+++ MATERIAL

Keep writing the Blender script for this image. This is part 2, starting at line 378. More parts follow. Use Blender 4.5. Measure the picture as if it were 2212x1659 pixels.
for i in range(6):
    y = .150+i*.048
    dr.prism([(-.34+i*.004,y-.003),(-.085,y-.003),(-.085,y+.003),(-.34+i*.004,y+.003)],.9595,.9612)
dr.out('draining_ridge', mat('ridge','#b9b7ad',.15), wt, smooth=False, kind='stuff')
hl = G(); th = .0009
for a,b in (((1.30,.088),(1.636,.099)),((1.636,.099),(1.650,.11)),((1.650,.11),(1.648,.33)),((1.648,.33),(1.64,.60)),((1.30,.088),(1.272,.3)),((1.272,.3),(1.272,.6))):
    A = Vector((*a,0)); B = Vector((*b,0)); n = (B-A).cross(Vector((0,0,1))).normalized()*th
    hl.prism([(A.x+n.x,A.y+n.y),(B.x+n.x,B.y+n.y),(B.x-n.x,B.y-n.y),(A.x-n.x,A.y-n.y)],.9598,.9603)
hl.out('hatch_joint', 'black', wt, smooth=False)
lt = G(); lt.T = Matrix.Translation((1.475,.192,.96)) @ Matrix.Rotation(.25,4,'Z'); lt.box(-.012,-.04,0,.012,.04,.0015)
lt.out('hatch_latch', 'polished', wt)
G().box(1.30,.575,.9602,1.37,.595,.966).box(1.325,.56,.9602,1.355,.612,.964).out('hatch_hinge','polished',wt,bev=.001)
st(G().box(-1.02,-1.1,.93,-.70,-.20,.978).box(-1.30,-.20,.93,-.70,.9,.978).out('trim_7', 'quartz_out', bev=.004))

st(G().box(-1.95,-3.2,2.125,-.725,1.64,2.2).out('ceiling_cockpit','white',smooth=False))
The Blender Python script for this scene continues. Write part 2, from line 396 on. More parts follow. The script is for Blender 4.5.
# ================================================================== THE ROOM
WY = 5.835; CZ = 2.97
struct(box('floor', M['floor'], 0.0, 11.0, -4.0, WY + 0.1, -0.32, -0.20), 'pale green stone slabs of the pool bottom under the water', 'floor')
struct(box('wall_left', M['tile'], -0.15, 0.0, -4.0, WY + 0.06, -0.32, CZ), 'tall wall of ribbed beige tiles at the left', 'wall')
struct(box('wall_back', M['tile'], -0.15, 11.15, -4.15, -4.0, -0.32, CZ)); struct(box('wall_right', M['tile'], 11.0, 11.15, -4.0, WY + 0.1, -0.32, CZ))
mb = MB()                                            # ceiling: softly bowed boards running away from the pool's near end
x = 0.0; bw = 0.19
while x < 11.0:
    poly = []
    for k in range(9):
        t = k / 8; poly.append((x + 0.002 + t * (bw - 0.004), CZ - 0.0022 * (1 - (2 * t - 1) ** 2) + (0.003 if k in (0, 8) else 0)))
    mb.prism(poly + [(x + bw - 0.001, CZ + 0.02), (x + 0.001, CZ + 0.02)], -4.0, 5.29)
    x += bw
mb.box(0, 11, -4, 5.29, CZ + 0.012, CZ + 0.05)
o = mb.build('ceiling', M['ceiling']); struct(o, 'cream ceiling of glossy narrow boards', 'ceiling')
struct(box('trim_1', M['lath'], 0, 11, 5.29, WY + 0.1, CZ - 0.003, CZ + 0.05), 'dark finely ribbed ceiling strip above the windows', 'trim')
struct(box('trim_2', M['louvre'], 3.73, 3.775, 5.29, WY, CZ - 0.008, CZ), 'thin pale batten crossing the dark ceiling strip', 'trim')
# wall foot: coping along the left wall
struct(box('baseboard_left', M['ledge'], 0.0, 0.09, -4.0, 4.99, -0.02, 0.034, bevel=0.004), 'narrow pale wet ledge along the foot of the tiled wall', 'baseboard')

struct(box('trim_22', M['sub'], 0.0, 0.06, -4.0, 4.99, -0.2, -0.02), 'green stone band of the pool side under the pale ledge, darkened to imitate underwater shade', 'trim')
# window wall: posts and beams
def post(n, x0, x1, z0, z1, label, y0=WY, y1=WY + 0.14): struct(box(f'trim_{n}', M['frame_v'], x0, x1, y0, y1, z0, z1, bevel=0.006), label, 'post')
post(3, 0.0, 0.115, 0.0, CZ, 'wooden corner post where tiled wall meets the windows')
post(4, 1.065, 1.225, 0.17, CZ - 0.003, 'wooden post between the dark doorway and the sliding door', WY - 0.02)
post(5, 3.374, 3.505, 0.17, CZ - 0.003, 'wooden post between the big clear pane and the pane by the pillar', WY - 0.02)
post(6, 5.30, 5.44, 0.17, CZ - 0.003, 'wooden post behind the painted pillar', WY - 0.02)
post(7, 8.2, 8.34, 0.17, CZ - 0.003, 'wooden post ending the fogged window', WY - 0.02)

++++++

■ **DIRECTIONS**
Every entry must be retyped in full, exactly as given.

■ **WRITTEN RESPONSE**
Keep writing the Blender script for this image. This is part 2, starting at line 378. More parts follow. Use Blender 4.5. Measure the picture as if it were 2212x1659 pixels.
for i in range(6):
    y = .150+i*.048
    dr.prism([(-.34+i*.004,y-.003),(-.085,y-.003),(-.085,y+.003),(-.34+i*.004,y+.003)],.9595,.9612)
dr.out('draining_ridge', mat('ridge','#b9b7ad',.15), wt, smooth=False, kind='stuff')
hl = G(); th = .0009
for a,b in (((1.30,.088),(1.636,.099)),((1.636,.099),(1.650,.11)),((1.650,.11),(1.648,.33)),((1.648,.33),(1.64,.60)),((1.30,.088),(1.272,.3)),((1.272,.3),(1.272,.6))):
    A = Vector((*a,0)); B = Vector((*b,0)); n = (B-A).cross(Vector((0,0,1))).normalized()*th
    hl.prism([(A.x+n.x,A.y+n.y),(B.x+n.x,B.y+n.y),(B.x-n.x,B.y-n.y),(A.x-n.x,A.y-n.y)],.9598,.9603)
hl.out('hatch_joint', 'black', wt, smooth=False)
lt = G(); lt.T = Matrix.Translation((1.475,.192,.96)) @ Matrix.Rotation(.25,4,'Z'); lt.box(-.012,-.04,0,.012,.04,.0015)
lt.out('hatch_latch', 'polished', wt)
G().box(1.30,.575,.9602,1.37,.595,.966).box(1.325,.56,.9602,1.355,.612,.964).out('hatch_hinge','polished',wt,bev=.001)
st(G().box(-1.02,-1.1,.93,-.70,-.20,.978).box(-1.30,-.20,.93,-.70,.9,.978).out('trim_7', 'quartz_out', bev=.004))

st(G().box(-1.95,-3.2,2.125,-.725,1.64,2.2).out('ceiling_cockpit','white',smooth=False))
The Blender Python script for this scene continues. Write part 2, from line 396 on. More parts follow. The script is for Blender 4.5.
# ================================================================== THE ROOM
WY = 5.835; CZ = 2.97
struct(box('floor', M['floor'], 0.0, 11.0, -4.0, WY + 0.1, -0.32, -0.20), 'pale green stone slabs of the pool bottom under the water', 'floor')
struct(box('wall_left', M['tile'], -0.15, 0.0, -4.0, WY + 0.06, -0.32, CZ), 'tall wall of ribbed beige tiles at the left', 'wall')
struct(box('wall_back', M['tile'], -0.15, 11.15, -4.15, -4.0, -0.32, CZ)); struct(box('wall_right', M['tile'], 11.0, 11.15, -4.0, WY + 0.1, -0.32, CZ))
mb = MB()                                            # ceiling: softly bowed boards running away from the pool's near end
x = 0.0; bw = 0.19
while x < 11.0:
    poly = []
    for k in range(9):
        t = k / 8; poly.append((x + 0.002 + t * (bw - 0.004), CZ - 0.0022 * (1 - (2 * t - 1) ** 2) + (0.003 if k in (0, 8) else 0)))
    mb.prism(poly + [(x + bw - 0.001, CZ + 0.02), (x + 0.001, CZ + 0.02)], -4.0, 5.29)
    x += bw
mb.box(0, 11, -4, 5.29, CZ + 0.012, CZ + 0.05)
o = mb.build('ceiling', M['ceiling']); struct(o, 'cream ceiling of glossy narrow boards', 'ceiling')
struct(box('trim_1', M['lath'], 0, 11, 5.29, WY + 0.1, CZ - 0.003, CZ + 0.05), 'dark finely ribbed ceiling strip above the windows', 'trim')
struct(box('trim_2', M['louvre'], 3.73, 3.775, 5.29, WY, CZ - 0.008, CZ), 'thin pale batten crossing the dark ceiling strip', 'trim')
# wall foot: coping along the left wall
struct(box('baseboard_left', M['ledge'], 0.0, 0.09, -4.0, 4.99, -0.02, 0.034, bevel=0.004), 'narrow pale wet ledge along the foot of the tiled wall', 'baseboard')

struct(box('trim_22', M['sub'], 0.0, 0.06, -4.0, 4.99, -0.2, -0.02), 'green stone band of the pool side under the pale ledge, darkened to imitate underwater shade', 'trim')
# window wall: posts and beams
def post(n, x0, x1, z0, z1, label, y0=WY, y1=WY + 0.14): struct(box(f'trim_{n}', M['frame_v'], x0, x1, y0, y1, z0, z1, bevel=0.006), label, 'post')
post(3, 0.0, 0.115, 0.0, CZ, 'wooden corner post where tiled wall meets the windows')
post(4, 1.065, 1.225, 0.17, CZ - 0.003, 'wooden post between the dark doorway and the sliding door', WY - 0.02)
post(5, 3.374, 3.505, 0.17, CZ - 0.003, 'wooden post between the big clear pane and the pane by the pillar', WY - 0.02)
post(6, 5.30, 5.44, 0.17, CZ - 0.003, 'wooden post behind the painted pillar', WY - 0.02)
post(7, 8.2, 8.34, 0.17, CZ - 0.003, 'wooden post ending the fogged window', WY - 0.02)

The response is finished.